20. Scottish Enterprise further submitted that even by reducing the time taken to analyse the information held and restricting the hourly rate to £10 per hour, the cost applied still exceeded the £600 limit by a considerable margin. If the basic premise of a manual search of the 2,240 companies is accepted, the Commissioner acknowledges that even if it only took two minutes to check each company's record, and the cost was limited to £10 per hour, this would still give an estimate in excess of £740.

21. The Commissioner has considered these submissions carefully. Taking account of all the circumstances, she is satisfied that Scottish Enterprise has provided a reasonable estimate of the cost of complying with Mr Wilson's request for information.
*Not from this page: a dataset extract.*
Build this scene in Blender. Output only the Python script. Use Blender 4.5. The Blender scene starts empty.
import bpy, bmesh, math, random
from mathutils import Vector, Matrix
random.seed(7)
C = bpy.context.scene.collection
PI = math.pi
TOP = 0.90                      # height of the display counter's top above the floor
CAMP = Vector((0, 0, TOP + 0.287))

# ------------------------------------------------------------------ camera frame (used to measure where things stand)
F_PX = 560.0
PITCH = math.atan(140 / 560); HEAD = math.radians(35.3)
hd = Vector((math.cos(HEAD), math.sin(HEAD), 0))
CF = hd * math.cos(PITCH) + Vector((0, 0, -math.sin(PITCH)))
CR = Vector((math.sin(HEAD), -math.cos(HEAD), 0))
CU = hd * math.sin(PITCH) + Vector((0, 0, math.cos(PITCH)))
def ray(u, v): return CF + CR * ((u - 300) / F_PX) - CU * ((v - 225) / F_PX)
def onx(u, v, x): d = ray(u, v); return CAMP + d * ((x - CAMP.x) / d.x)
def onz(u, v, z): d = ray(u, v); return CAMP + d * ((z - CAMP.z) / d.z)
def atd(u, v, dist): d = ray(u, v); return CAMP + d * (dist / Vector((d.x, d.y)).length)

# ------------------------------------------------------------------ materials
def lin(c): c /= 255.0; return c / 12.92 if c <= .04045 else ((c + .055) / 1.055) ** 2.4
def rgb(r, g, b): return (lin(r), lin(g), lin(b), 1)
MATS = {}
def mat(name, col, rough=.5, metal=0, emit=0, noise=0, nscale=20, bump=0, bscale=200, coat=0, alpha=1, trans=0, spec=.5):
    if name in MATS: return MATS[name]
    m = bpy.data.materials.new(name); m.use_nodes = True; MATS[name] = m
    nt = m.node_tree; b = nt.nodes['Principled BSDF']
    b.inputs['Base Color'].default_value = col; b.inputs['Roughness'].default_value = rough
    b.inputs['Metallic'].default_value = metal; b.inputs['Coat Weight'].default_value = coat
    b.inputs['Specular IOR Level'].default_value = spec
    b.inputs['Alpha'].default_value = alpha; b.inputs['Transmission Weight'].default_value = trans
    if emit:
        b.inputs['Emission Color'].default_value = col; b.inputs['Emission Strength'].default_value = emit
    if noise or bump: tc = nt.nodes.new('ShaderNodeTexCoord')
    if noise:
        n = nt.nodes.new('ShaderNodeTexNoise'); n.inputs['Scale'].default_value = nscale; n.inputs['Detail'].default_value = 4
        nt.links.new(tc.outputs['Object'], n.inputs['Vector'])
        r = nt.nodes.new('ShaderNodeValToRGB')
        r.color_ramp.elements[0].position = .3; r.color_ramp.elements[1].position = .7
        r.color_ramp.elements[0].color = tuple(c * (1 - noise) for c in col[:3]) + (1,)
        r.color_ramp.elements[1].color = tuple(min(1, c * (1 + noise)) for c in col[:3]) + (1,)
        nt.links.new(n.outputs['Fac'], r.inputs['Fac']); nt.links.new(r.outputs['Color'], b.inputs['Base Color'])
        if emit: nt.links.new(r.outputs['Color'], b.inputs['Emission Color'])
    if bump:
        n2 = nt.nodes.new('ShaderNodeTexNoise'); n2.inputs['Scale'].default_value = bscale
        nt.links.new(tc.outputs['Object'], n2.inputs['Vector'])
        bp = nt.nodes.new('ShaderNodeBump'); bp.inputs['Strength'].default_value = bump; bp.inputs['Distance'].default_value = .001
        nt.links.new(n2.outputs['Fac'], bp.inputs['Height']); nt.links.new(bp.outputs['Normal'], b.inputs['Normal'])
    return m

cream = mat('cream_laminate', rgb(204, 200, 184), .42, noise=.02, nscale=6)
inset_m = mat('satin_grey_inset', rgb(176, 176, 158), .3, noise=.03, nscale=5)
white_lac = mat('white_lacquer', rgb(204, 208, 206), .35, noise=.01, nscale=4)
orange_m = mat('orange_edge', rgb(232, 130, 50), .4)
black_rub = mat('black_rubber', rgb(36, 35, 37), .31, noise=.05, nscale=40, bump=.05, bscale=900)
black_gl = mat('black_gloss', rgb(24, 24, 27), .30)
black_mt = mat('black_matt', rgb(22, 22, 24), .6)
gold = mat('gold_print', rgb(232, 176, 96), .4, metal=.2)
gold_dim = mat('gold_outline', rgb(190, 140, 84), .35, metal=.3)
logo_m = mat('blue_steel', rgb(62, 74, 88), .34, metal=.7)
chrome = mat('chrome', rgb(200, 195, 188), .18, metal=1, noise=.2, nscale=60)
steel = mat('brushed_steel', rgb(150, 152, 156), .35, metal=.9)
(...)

Given the nature and content of the work required, the Commissioner accepts that the request could not have been responded to within the £600 limit.

22. Consequently, the Commissioner is satisfied that Scottish Enterprise was entitled to rely on section 12(1) of FOISA in relation to Mr Wilson's information request, and therefore was under no obligation to comply with the request.


The Commissioner finds that Scottish Enterprise complied with Part 1 of the Freedom of Information (Scotland) Act 2002 in responding to the information request made by Mr Wilson.


Should either Mr Wilson or Scottish Enterprise wish to appeal against this decision, they have the right to appeal to the Court of Session on a point of law only. Any such appeal must be made within 42 days after the date of intimation of this decision.

Margaret Keyse
Acting Scottish Information Commissioner

19 May 2017

  Appendix 1: Relevant statutory provisions

Freedom of Information (Scotland) Act 2002

1 General entitlement

(1) A person who requests information from a Scottish public authority which holds it is entitled to be given it by the authority.

(6) This section is subject to sections 2, 9, 12 and 14.

12 Excessive cost of compliance

(1) Section 1(1) does not oblige a Scottish public authority to comply with a request for information if the authority estimates that the cost of complying with the request would exceed such amount as may be prescribed in regulations made by the Scottish Ministers; and different amounts may be so prescribed in relation to different cases.

Freedom of Information (Fees for Required Disclosure) (Scotland) Regulations 2004

3 Projected costs

 (1) In these Regulations, "projected costs" in relation to a request for information means the total costs, whether direct or indirect, which a Scottish public authority reasonably estimates in accordance with this regulation that it is likely to incur in locating, retrieving and providing such information in accordance with the Act.

(2) In estimating projected costs-

(a) no account shall be taken of costs incurred in determining-

(i) whether the authority holds the information specified in the request; or

(ii) whether the person seeking the information is entitled to receive the requested information or, if not so entitled, should nevertheless be provided with it or should be refused it; and

(b) any estimate of the cost of staff time in locating, retrieving or providing the information shall not exceed £15 per hour per member of staff.

5 Excessive cost - prescribed amount

The amount prescribed for the purposes of section 12(1) of the Act (excessive cost of compliance) is £600.